Son günlerde yayınlanan kamuoyu araştırmalarına baktığımızda CHP’nin Kemal Kılıçdaroğlu’nun genel başkan seçilmesiyle yüzde 30’ların üzerine çıkan oyunu o seviye de tutmakta zorlandığını görüyoruz. Burada Kılıçdaroğlu’nun da hakkını teslim etmemiz lazım. Parti yönetimine ve Parti Meclisi’ne kendi ekibini yerleştirerek bir ölçüde partiye hakim olmasına rağmen hala örgütte istediği güce ulaşamadı. Ayrıca aday gösterilmeyen küskün partililer ve farklı ekiplere mensup il örgütleriyle bu seçimde teşkilatından yeterli desteği gördüğünü söylemek zor. Üstelik mutlaka başarılı olmak zorunda olduğu 12 Haziran seçimlerine de yeterince ön hazırlık yapamadan girmek zorunda kaldı. Olası bir seçim başarısızlığında liderliğinin tartışmaya açılacağını bilmek Kılıçdaroğlu’nu daha da strese sokuyor. Son günlerdeki agresif üslubunun nedeni de bu baskıdır diye düşünüyorum.
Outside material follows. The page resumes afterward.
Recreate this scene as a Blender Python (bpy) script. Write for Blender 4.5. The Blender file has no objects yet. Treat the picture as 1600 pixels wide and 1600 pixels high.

Daha önce de belirttiğim gibi bu seçimler, halkın gerçek sorunlarının gündeme taşındığı, siyasi ve ekonomik sorunlara çözüm önerilerinin tartışıldığı, bir de kaset savaşlarının yaşandığı seçimler olarak aklımızda kalacak.
 
Notlar:
1- Süleyman Demirel’den bahsetmişken onunla ilgili bir anekdotu yazmasam olmaz. Yıl 1991 ve aylardan Ağustos. Genç bir muhabir olarak Demirel’in ünlü Akhisar mitingini takip ediyorum. Muhabir arkadaşlarla miting alanına vardık ve seçim otobüsü “ Süvari “nin üzerinde yerimizi aldık. Nihayet “ Kurtar Bizi Baba” tezahüratları arasında Süleyman Demirel Süvarinin üzerine çıktı ve yaklaşık 1 metre önümüzde konuşmaya başladı. Bir taraftan çok iyi bir hatip olan Demirel’in alanda toplanan halkı avuçlarının içine alışını izliyor, bir taraftan da not alıyorum. Konuşmasının bir bölümünde Demirel sonraki yıllarda çok tartışılan o sözleri söylüyor:
“İktidarda bulunan Anavatan Partisi tütüne kaç para verirse ben 5 bin lira fazla vereceğim.” İdealist genç bir gazeteci olarak siyasetçilerle ilgili ilk hayal kırıklığımı yaşıyorum. O gün siyasetçilerin seçim dönemlerindeki vaatlerinin sınırı olmayacağı konusunda ilk dersimi alıyorum. Allah’tan şimdi o kadar iyi hatipler yetişmiyor ve seçmen de çokça aldatıldığı için bilinçlendi.
 
2- Bazı okuyucularımız kafalarındaki şablona uymayan tarzda yazdığımız için yadırgıyorlar. Politika ile ilgili yazılarımızda mümkün olduğunca objektif yazmaya çalışıyorum. Bir gazetecinin görevi yorumlarında doğrunun tarafında olmaktır. Bazı okuyucularımız ise bir önceki yazımda Aziz Kocaoğlu’nun dürüst olduğuna inandığımı söylememi eleştiriyorlar. Bu kanaat benim gözlemlerim, duyumlarım ve yakın çevresindeki güvendiğim kişilerin referansları sonucunda oluştu. Belediye başkanı olarak bir çok konuda eleştirdiğimiz de oldu. Ancak, bir kişinin yönetici olarak hata yapması dürüst olmadığı anlamına gelmez. Tabii ki siyasetçiler birbirlerini acımasızca eleştirebilir. Ama gazetecilerin daha dikkatli olması lazım. Kamu görevi yaptıklarını unutmayıp öncelikle kamu yararını gözetmeleri ve mahkeme tarafından karar verilmeden yargıçlığa soyunmamaları gerektiğine inanıyorum.